Şarku’l Avsat’ın Independent Arabia’dan aktardığı habere göre Çin'in himayesindeki bir anlaşma çerçevesinde Mart 2023'te Suudi Arabistan ile uzlaşmaya varılmasına yol açan süreçte kilit bir figür olmasa da İran'ın Arap komşularıyla ilişkilerin geliştirilmesinde rol oynadı.

1964 yılında Tahran'ın doğusundaki Damgan şehrinde doğan Abdullahiyan, 1991 yılında Tahran Üniversitesi'nde Uluslararası İlişkiler Bölümü'nden mezun oldu.

1997-2001 yılları arasında Irak'ta ve 2007-2010 yılları arasında ise Bahreyn'de görev yaptı.

2011'den bu yana Arap ve Afrika İşlerinden Sorumlu Dışişleri Bakan Yardımcısı olarak görev yaptı. Bu görevinde, Ali Ekber Salihi (Cumhurbaşkanı Mahmud Ahmedinejad'ın ikinci hükümetinde) ve Zarif (Cumhurbaşkanı Hasan Ruhani'nin ilk hükümetinde) gibi iki farklı bakanla çalıştı.

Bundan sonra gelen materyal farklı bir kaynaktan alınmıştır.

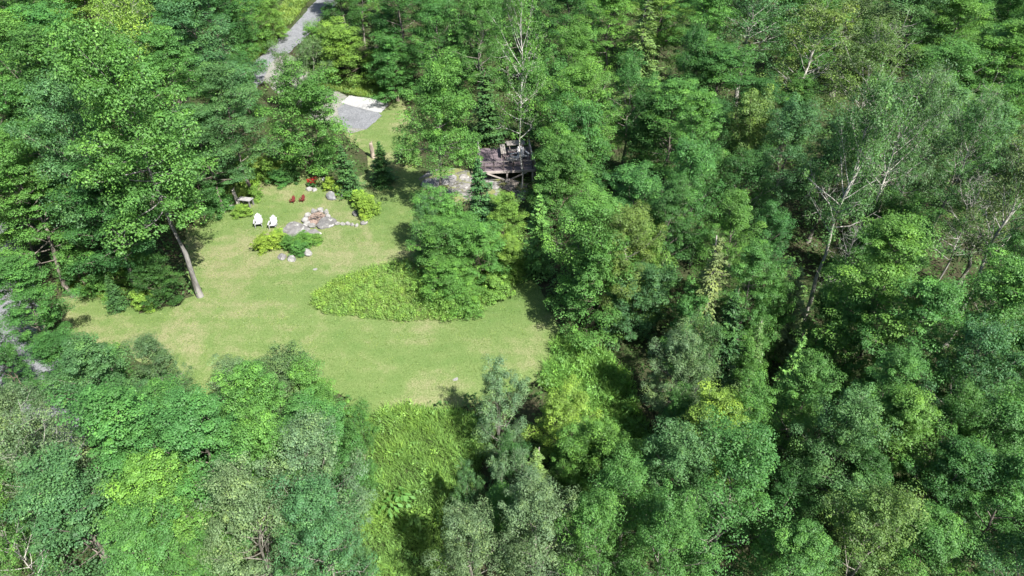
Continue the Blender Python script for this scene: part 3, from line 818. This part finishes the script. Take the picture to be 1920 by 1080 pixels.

Merhum İran Dışişleri Bakanı, Devrim Muhafızları'na yakınlığıyla biliniyordu (Sosyal paylaşım siteleri) Merhum İran Dışişleri Bakanı, Devrim Muhafızları'na yakınlığıyla biliniyordu (Sosyal paylaşım siteleri)

Ancak 2016 yılında Zarif onu görevden aldı. Bu hareket muhafazakârlar tarafından, Ruhani ve bakanına yönelik büyük eleştiriler yapılmasına neden oldu.

ISNA'ya göre daha sonra Umman Büyükelçiliği görevini reddetti ve 2021 yılında Dışişleri Bakanlığı'na gelmeden önce, Meclis Başkanı'nın uluslararası işlerden sorumlu özel yardımcısı olarak çalışmaya başladı.

Emir Abdullahiyan, uluslararası yaptırımların kaldırılması karşılığında Tahran'ın nükleer faaliyetlerini kısıtlayan 2015 anlaşmasının çökmesinin ardından, Washington'un 2018'de eski Başkan Donald Trump tarafından anlaşmadan çekilmesi sonrasında, İran'ın nükleer programına ilişkin müzakerelerin yeniden başlatılması çabalarına dahil oldu.